Face aux Gallois, samedi dernier, ça a mal commencé. Et bien fini. Tous venaient au ballon, convergeaient, s'alignaient, d'une touche à l'autre de balle sans tarder, dans l'espace qu'ils s'étaient créé. Ils étaient contents qu'on veuille jouer avec eux.
Maintenant, devant l'Irlande, s'ils disent j'ai besoin d'un soutien, j'ai besoin d'un relais, j'ai besoin d'un finisseur, il en arrivera un aussitôt, fier de sa belle course rentrée, fier de sa belle passe sur le pas, fier de son beau crochet d'appuis sidérants, fier de faire son numéro du un au quinze et plus puisqu'affinités sur le banc en attendant Dupont et s'il faut aussi chercher dans la tribune du stade déserté.

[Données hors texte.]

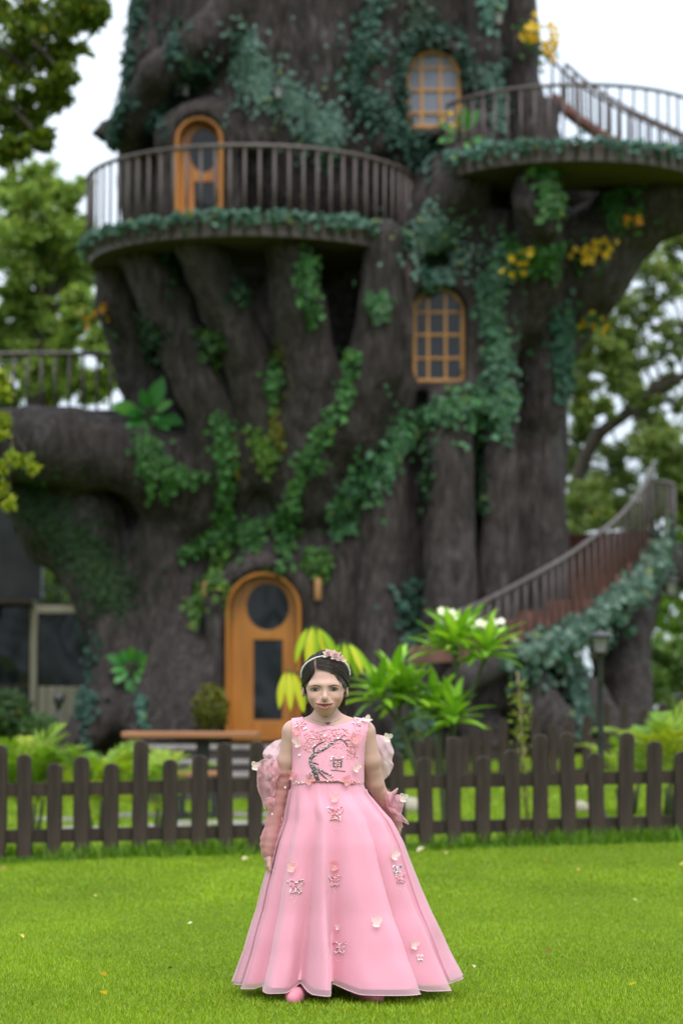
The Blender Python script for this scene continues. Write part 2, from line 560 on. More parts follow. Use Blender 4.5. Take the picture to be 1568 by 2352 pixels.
def build_trunk():
    fd = Field((-6.2, 26.3, 0.0), (7.2, 34.4, 11.2), 0.055)
    def ch(pts, k=.18, sq=(1, 1, 1)):
        q = [PR(*p) for p in pts]
        fd.chain([a for a, _ in q], [r for _, r in q], k, sq)
    # upper storey
    ch([(775, -260, 31.2, 440), (765, 80, 31.2, 470), (740, 330, 31.3, 478)], .3)
    # broad right body behind window, and dim back wall of the hollow
    ch([(1010, 380, 30.9, 290), (1015, 760, 30.9, 285), (1010, 1000, 31.0, 300)], .35)
    ch([(560, 420, 32.9, 290), (600, 760, 32.9, 270), (640, 1000, 32.2, 310)], .3)
    # lower storey
    ch([(800, 1010, 31.2, 380), (815, 1250, 31.3, 470), (820, 1720, 31.4, 490)], .45)
    # fluted columns of the right flank
    for x0, x1, r, yy in ((905, 885, 56, 28.5), (1030, 1026, 66, 28.5), (1150, 1146, 46, 28.72), (1243, 1245, 52, 29.2), (1196, 1194, 30, 29.15)):
        ch([(x0, 930, yy + .15, r * .85), (x1, 1300, yy, r), (x1 - 5, 1700, yy - .2, r * 1.1)], .05)
    for x0, x1, r, yy in ((1150, 1150, 50, 28.85), (1085, 1060, 50, 28.95), (1245, 1243, 56, 29.2)):
        ch([(x0, 520, yy, r), (x1, 950, yy, r)], .09)
    # fingers that carry the balcony
    ch([(330, 575, 28.5, 56), (400, 740, 28.5, 52), (470, 900, 28.6, 56), (540, 1060, 28.9, 86)], .06)
    ch([(455, 555, 27.9, 56), (510, 700, 28.1, 56), (590, 880, 28.4, 54), (640, 1060, 28.8, 86)], .06)
    ch([(655, 545, 27.75, 56), (690, 700, 27.95, 58), (715, 860, 28.2, 62), (720, 1060, 28.7, 96)], .06)
    ch([(880, 545, 27.9, 46), (872, 700, 28.0, 50), (855, 850, 28.1, 64), (795, 990, 28.3, 78), (720, 1130, 28.8, 96)], .06)
    ch([(250, 560, 29.3, 40), (275, 700, 29.5, 60), (330, 860, 29.8, 70), (420, 1010, 29.9, 90)], .07)
    ch([(938, 600, 28.5, 36), (930, 780, 28.5, 40), (905, 920, 28.6, 54)], .08)
    # arm to the far side platform and the mossy buttress beneath
    ch([(-330, 1010, 29.6, 78), (-60, 1018, 29.4, 76), (150, 1020, 29.2, 78), (330, 1050, 29.2, 95), (480, 1130, 29.4, 130)], .3)
    ch([(-160, 990, 30.2, 60), (20, 1090, 30.1, 62), (150, 1220, 29.9, 84), (240, 1360, 29.7, 72), (300, 1500, 29.6, 70), (250, 1690, 29.3, 80)], .16)
    ch([(120, 1060, 29.8, 60), (220, 1200, 29.7, 60), (285, 1370, 29.7, 28)], .12)
    ch([(200, 1060, 30.2, 70), (290, 1140, 30.2, 80), (310, 1300, 30.2, 70)], .12)
    ch([(390, 1260, 29.6, 90), (410, 1480, 29.3, 80), (380, 1720, 28.7, 95)], .25)
    ch([(300, 1560, 29.4, 60), (230, 1650, 28.9, 50), (150, 1720, 28.5, 40)], .2)
    ch([(450, 1540, 28.9, 60), (420, 1700, 28.2, 55)], .2)
    # right hand branch and knotted strut under the upper deck
    ch([(1180, 800, 29.9, 130), (1330, 620, 29.5, 105), (1480, 465, 29.2, 88), (1680, 350, 29.0, 76), (1900, 270, 29.4, 52), (2080, 180, 30, 26)], .3)
    ch([(1235, 355, 28.0, 34), (1225, 450, 28.1, 48), (1240, 560, 28.5, 55), (1200, 720, 29.0, 80)], .14)
    ch([(1225, 470, 27.95, 46), (1255, 515, 28.0, 32)], .1)
    ch([(1300, 410, 30.4, 70), (1420, 420, 30.4, 70)], .15)
    ch([(1255, 250, 29.6, 36), (1215, 420, 29.4, 45)], .15)
    # ridges and the diagonal limb of the upper storey
    ch([(560, -20, 28.75, 55), (480, 90, 28.7, 55), (370, 170, 28.85, 50), (315, 270, 29.3, 44), (300, 330, 29.6, 40)], .12)
    ch([(330, 300, 29.7, 60), (255, 300, 29.7, 30), (215, 308, 29.6, 14)], .1)
    for x0, x1, yy, r in ((620, 590, 28.72, 36), (740, 760, 28.6, 48), (860, 880, 28.7, 36), (1100, 1110, 29.0, 44), (1190, 1195, 29.5, 36), (350, 320, 29.55, 34)):
        ch([(x0, -120, yy, r), ((x0 + x1) / 2, 120, yy, r * .9), (x1, 330, yy, r * .8)], .14)
    ch([(1120, 330, 28.9, 60), (1040, 430, 28.7, 80), (970, 520, 28.7, 60)], .2)
    # root flares
    ch([(1110, 1470, 28.2, 70), (1190, 1570, 27.5, 66), (1310, 1700, 26.9, 50)], .12)
    ch([(1250, 1500, 28.9, 60), (1330, 1610, 28.2, 54), (1440, 1710, 27.6, 40)], .12)
    ch([(1050, 1500, 28.3, 60), (1090, 1600, 27.6, 56), (1120, 1740, 27.0, 48)], .12)
    ch([(960, 1540, 28.4, 60), (930, 1640, 27.9, 50), (950, 1740, 27.5, 44)], .2)
    ch([(1500, 1280, 31.3, 50), (1445, 1420, 30.6, 54), (1430, 1560, 30.2, 58), (1445, 1720, 29.8, 64)], .15)
    ch([(1760, 1230, 32.2, 30), (1620, 1270, 31.8, 54), (1500, 1330, 31.2, 40)], .12)
    # raised surrounds of the openings
    for nme, dy in (('lower_door', .0), ('upper_door', .0), ('upper_window', .05), ('lower_window', .0)):
        o = OPEN[nme]; r = .13 if 'door' in nme else .1
        prev = None
        for k in range(15):
            a = math.pi * k / 14
            q = (o['xc'] + math.cos(a) * (o['w'] + .07), o['Y'] + .1, o['zs'] + math.sin(a) * (o['w'] + .07))
            if prev is not None: fd.cone(prev, q, r, r, .12)
            prev = q
        for s in (-1, 1):
            fd.cone((o['xc'] + s * (o['w'] + .07), o['Y'] + .1, o['zs']), (o['xc'] + s * (o['w'] + .09), o['Y'] + .15, o['zb']), r, r * .8, .14)
        if 'window' in nme:
            fd.cone((o['xc'] - o['w'], o['Y'] + .05, o['zb'] - .07), (o['xc'] + o['w'], o['Y'] + .05, o['zb'] - .07), .09, .09, .1)
    for nme, o in OPEN.items():
        fn, lo, hi = arch_sdf(o['xc'], o['zb'] - (.02 if 'door' in nme else 0), o['w'], o['zs'], 26.0, o['Y'] + .42)
        fd.put(fn, np.array(lo), np.array(hi), .03, cut=True)
    V, Fq = fd.nets()
    V = relax(V, Fq, 2, .5)
    N = vnormals(V, Fq)
    keep = np.ones(len(V))
    for o in OPEN.values():
        ins = (np.abs(V[:, 0] - o['xc']) < o['w'] + .05) & (V[:, 2] > o['zb'] - .05) & (V[:, 2] < o['zt'] + .05) & (V[:, 1] > o['Y'] - .3) & (V[:, 1] < o['Y'] + .6)
        keep[ins] = 0.1
    d = .07 * vnoise(V * (2.6, 2.6, .55), 3) + .035 * (np.abs(vnoise(V * (6.5, 6.5, 1.0), 4)) - .3) + .016 * vnoise(V * (13, 13, 2.5), 6)
    V = V + N * (d * keep)[:, None]
    o = new('trunk', V, Fq, M['bark'], HOUSE, smooth_=True)
    return BVHTree.FromPolygons(V.tolist(), Fq.tolist())
TRUNK = build_trunk()

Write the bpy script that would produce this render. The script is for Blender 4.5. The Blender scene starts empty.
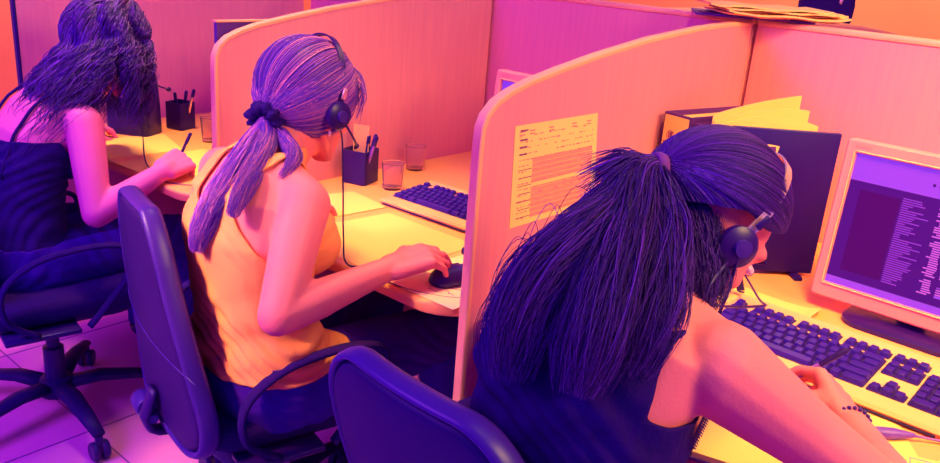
import bpy, bmesh, math, random
import numpy as np
from mathutils import Vector as V, Matrix as Mx
random.seed(7); np.random.seed(7)
SC = bpy.context.scene; COL = SC.collection
PI = math.pi
DESK = .73; P = .917; BACK = 1.10; PANTOP = 1.26

# ------------------------------------------------------------------ materials
def srgb(c):
    return tuple(((x/255)/12.92 if x/255 <= .04045 else ((x/255+.055)/1.055)**2.4) for x in c)
MATS = {}
def mat(name, col, rough=.6, spec=.4, noise=None, nscale=20, island=None, bump=0, bscale=60, emit=None, estr=1, trans=0, metal=0, stretch=None, sheen=0):
    if name in MATS: return MATS[name]
    m = bpy.data.materials.new(name); m.use_nodes = True; nt = m.node_tree; N = nt.nodes; L = nt.links
    b = N['Principled BSDF']; b.inputs['Roughness'].default_value = rough
    b.inputs['Specular IOR Level'].default_value = spec; b.inputs['Metallic'].default_value = metal
    b.inputs['Base Color'].default_value = (*col, 1)
    tc = N.new('ShaderNodeTexCoord'); mp = N.new('ShaderNodeMapping'); L.new(tc.outputs['Object'], mp.inputs[0])
    if stretch: mp.inputs['Scale'].default_value = stretch
    if noise is not None:
        n = N.new('ShaderNodeTexNoise'); n.inputs['Scale'].default_value = nscale; n.inputs['Detail'].default_value = 4
        L.new(mp.outputs[0], n.inputs['Vector'])
        r = N.new('ShaderNodeValToRGB'); r.color_ramp.elements[0].position = .35; r.color_ramp.elements[1].position = .65
        r.color_ramp.elements[0].color = (*col, 1); r.color_ramp.elements[1].color = (*noise, 1)
        L.new(n.outputs['Fac'], r.inputs[0]); L.new(r.outputs[0], b.inputs['Base Color'])
    if island is not None:
        g = N.new('ShaderNodeNewGeometry'); r = N.new('ShaderNodeValToRGB'); els = r.color_ramp.elements
        els[0].color = (*col, 1); els[1].color = (*island[-1], 1)
        for k, c in enumerate(island[:-1]):
            e = els.new((k+1)/len(island)); e.color = (*c, 1)
        L.new(g.outputs['Random Per Island'], r.inputs[0]); L.new(r.outputs[0], b.inputs['Base Color'])
    if bump:
        n2 = N.new('ShaderNodeTexNoise'); n2.inputs['Scale'].default_value = bscale; n2.inputs['Detail'].default_value = 3
        L.new(mp.outputs[0], n2.inputs['Vector']); bp = N.new('ShaderNodeBump'); bp.inputs['Strength'].default_value = bump
        bp.inputs['Distance'].default_value = .004
        L.new(n2.outputs['Fac'], bp.inputs['Height']); L.new(bp.outputs[0], b.inputs['Normal'])
    if emit is not None:
        b.inputs['Emission Color'].default_value = (*emit, 1); b.inputs['Emission Strength'].default_value = estr
    if trans: b.inputs['Transmission Weight'].default_value = trans; b.inputs['IOR'].default_value = 1.3
    if sheen: b.inputs['Sheen Weight'].default_value = sheen
    MATS[name] = m; return m

panel_m  = mat('orange_laminate', (.76,.245,.37), .6, .2, noise=(.81,.275,.37), nscale=6, stretch=(14,14,.8))
trim_m   = mat('pale_edge_trim', (.97,.48,.27), .4, .3, noise=(.95,.45,.26), nscale=8)
desk_m   = mat('pale_worktop', (.96,.36,.15), .42, .25, noise=(.97,.39,.15), nscale=5)
deskedge_m = mat('worktop_edge', (.90,.36,.30), .4, .4)
wall_m   = mat('room_wall', (.95,.46,.15), .8, .2, noise=(.98,.50,.16), nscale=2)
floor_m  = mat('floor_vinyl', (.80,.22,.72), .5, .3, noise=(.84,.24,.72), nscale=3)
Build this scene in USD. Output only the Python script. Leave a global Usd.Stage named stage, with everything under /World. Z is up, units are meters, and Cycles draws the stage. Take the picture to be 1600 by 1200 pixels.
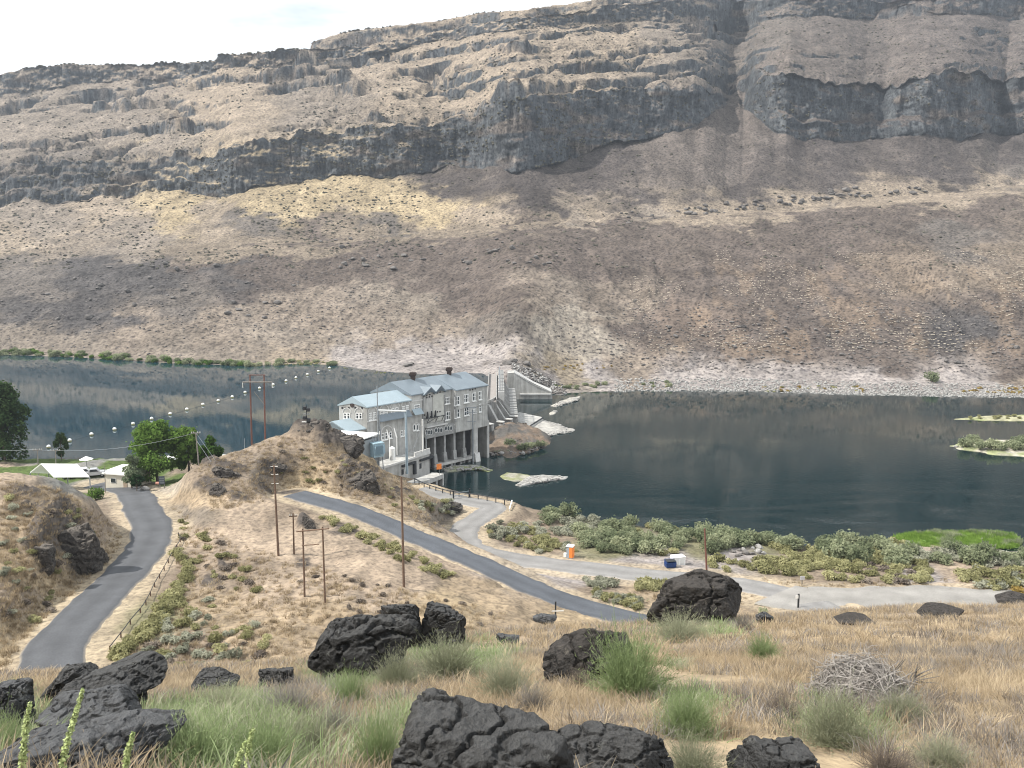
import math, random
import numpy as np
import trimesh
import usdkit, meshkit
from meshkit import noise, fbm
from pxr import Usd, UsdGeom, UsdLux, UsdShade, Gf, Sdf, Vt
from scipy.interpolate import RBFInterpolator, PchipInterpolator, RegularGridInterpolator
from scipy.spatial import cKDTree

stage = Usd.Stage.CreateInMemory()
UsdGeom.SetStageUpAxis(stage, "Z")
UsdGeom.SetStageMetersPerUnit(stage, 1.0)
W = UsdGeom.Xform.Define(stage, "/World")
stage.SetDefaultPrim(W.GetPrim())
UsdGeom.Scope.Define(stage, "/World/Looks")

# ---------------------------------------------------------------- camera, sky, sun, exposure
EYE = 61.5                       # metres above the tailwater
FPX = 1400.0                     # focal length in pixels of the 1600 x 1200 photograph
PITCH = math.atan(225 / 1400)    # looking down
EXPOSURE = 0.42
SUN_TO = np.array([-0.95, -0.16, 1.02]); SUN_TO = SUN_TO / np.linalg.norm(SUN_TO)
SUN_INT, SKY_STR = 1.25, 0.09

cam = UsdGeom.Camera.Define(stage, "/World/camera")
cam.CreateHorizontalApertureAttr(36.0); cam.CreateVerticalApertureAttr(27.0)
cam.CreateFocalLengthAttr(36.0 * FPX / 1600)
cam.CreateClippingRangeAttr(Gf.Vec2f(0.1, 20000))
cam.AddTranslateOp().Set(Gf.Vec3d(0, 0, EYE))
cam.AddRotateXOp().Set(90 - math.degrees(PITCH))
cam.CreateExposureAttr(EXPOSURE)

def sun():
    d = UsdLux.DistantLight.Define(stage, "/World/sun")
    d.CreateIntensityAttr(SUN_INT); d.CreateAngleAttr(0.5); d.CreateNormalizeAttr(True)
    d.CreateColorAttr(Gf.Vec3f(1.0, 0.95, 0.87))
    z = Gf.Vec3d(*SUN_TO); x = Gf.Cross(Gf.Vec3d(0, 0, 1), z).GetNormalized(); y = Gf.Cross(z, x)
    d.AddTransformOp().Set(Gf.Matrix4d(x[0], x[1], x[2], 0, y[0], y[1], y[2], 0, z[0], z[1], z[2], 0, 0, 0, 0, 1))
sun()
el, rot = math.asin(SUN_TO[2]), math.atan2(SUN_TO[0], SUN_TO[1])
SKY = usdkit.material(stage, "/World/Looks/sky_look", {
    "sky": ("sky_texture", {"sky_type": "single_scattering", "sun_disc": False, "sun_elevation": el, "sun_rotation": rot, "altitude": 700.0, "aerosol_density": 1.5}),
    "tc": ("texture_coordinate", {}),
    "mp": ("mapping", {"scale": (1.2, 1.2, 4.5), "location": (0.3, 0.9, 0.15)}),
    "n": ("noise_texture", {"scale": 2.6, "detail": 7.0, "roughness": 0.58, "distortion": 0.25}),
    "r": ("rgb_ramp", {"ramp": [(0.28, (.38, .38, .38)), (0.52, (1, 1, 1))]}),
    "m": ("mix_color", {"blend_type": "mix", "b": (11.2, 11.7, 12.0), "use_clamp": False}),
    "bg": ("background_shader", {"strength": SKY_STR})},
    [("tc.generated", "mp.vector"), ("mp.vector", "n.vector"), ("n.fac", "r.fac"), ("r.color", "m.fac"), ("sky.color", "m.a"), ("m.result", "bg.color")], surface="bg.background")
dome = UsdLux.DomeLight.Define(stage, "/World/sky")
dome.CreateIntensityAttr(1.0)
UsdShade.MaterialBindingAPI.Apply(dome.GetPrim()).Bind(SKY)
dome.GetPrim().SetCustomDataByKey("kind", "structure")

# ---------------------------------------------------------------- helpers
CP, SP = math.cos(PITCH), math.sin(PITCH)
def ray(px, py):
    """Ground-plan slope a = x/y and vertical slope k = (z - EYE)/y of the line of sight through a pixel of the photograph."""
    u = (np.asarray(px, float) - 800) / FPX; v = (600 - np.asarray(py, float)) / FPX
    d = CP + v * SP
    return u / d, (-SP + v * CP) / d
def at(px, py, z=None, Y=None):
    a, k = ray(px, py)
    if Y is None: Y = (z - EYE) / k
    return np.array([a * Y, Y, EYE + k * Y], float)
def proj(p):
    p = np.asarray(p, float); x, y, z = p[..., 0], p[..., 1], p[..., 2] - EYE
    d = y * CP - z * SP; up = y * SP + z * CP
    d = np.where(d < 1e-3, 1e-3, d)
    return 800 + FPX * x / d, 600 - FPX * up / d
def sstep(a, b, x):
    t = np.clip((np.asarray(x, float) - a) / (b - a), 0, 1); return t * t * (3 - 2 * t)
def unit(v):
    v = np.asarray(v, float); return v / np.linalg.norm(v)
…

Ils se sont retrouvés seuls, sans lumière. C'est pourquoi ils avaient renoncé à vouloir jouer et fait pour un temps leurs l'informe et l'inarticulé, les hypothèses incurieuses, l'obscurité, les longues saisons bras ballants. Tel est le sérieux dont depuis bientôt deux décennies ils ne se sont pour ainsi dire jamais départis.
Maintenant, ça va changer. Reviens un Tournoi à terminer, ils ne veulent plus faire autre chose que jouer. Non, je ne vais pas commencer par une exagération. Mais ils joueront une grande partie de cette rencontre, dorénavant, la plus grande partie, s'ils le peuvent. Mais ils ne réussiront peut-être pas mieux que samedi dernier. Ils vont peut-être lâcher la balle d'entrée, encaisser dix points sans avoir même eu le temps de souffler, sans densité, sans lumière. Alors ils joueront seuls à quinze, ils feront comme si.
Avoir pu concevoir un tel projet bleu, en soi donne courage.
Je m'interromps pour noter que je me sens dans une forme extraordinaire. C'est peut-être le délire.
La main se charge de boue un seul remède alors l'ouvrir et capter ce ballon il faut toujours voir ce que font les mains eh bien la gauche nous l'avons vu tient toujours l'ovale et la droite eh bien la droite au bout d'un moment je la vois là-bas au bout de son bras allongé au maximum dans l'axe de la clavicule si ça peut se dire ou plutôt se faire qui s'ouvre et se referme sur l'herbe de la pelouse c'est une autre de nos ressources ce petit geste m'aide je ne sais pourquoi cette équipe de France a comme ça des petits trucs qui sont d'un bon secours même rasant les rucks sous le ciel changeant ils sont malins déjà elle ne doit pas être bien loin cette balle un mètre à peine mais je la sens un jour elle viendra toute seule sur les doigts en avant comme des grappins et ainsi elle fonce vers la terre d'Irlande promise par petits rétablissements horizontaux c'est ce qu'ils aiment s'en aller comme ça par petites foulées et les jambes oh les jambes et les yeux que font les yeux ouverts sur la pelouse je les vois ils s'amusent il fait pour comble de bonheur un temps délicieux ciel bleu d'oeuf et chevauché de petits nuages je me tourne le dos et je tiens ce partenaire d'une main par le maillot nous sommes dans le stade la tête rejetée en arrière nous regardons j'imagine droit devant nous dans l'autre main ce ballon objet indéfinissable projeté vers une ligne droite à présent c'était fait j'ai fait l'image.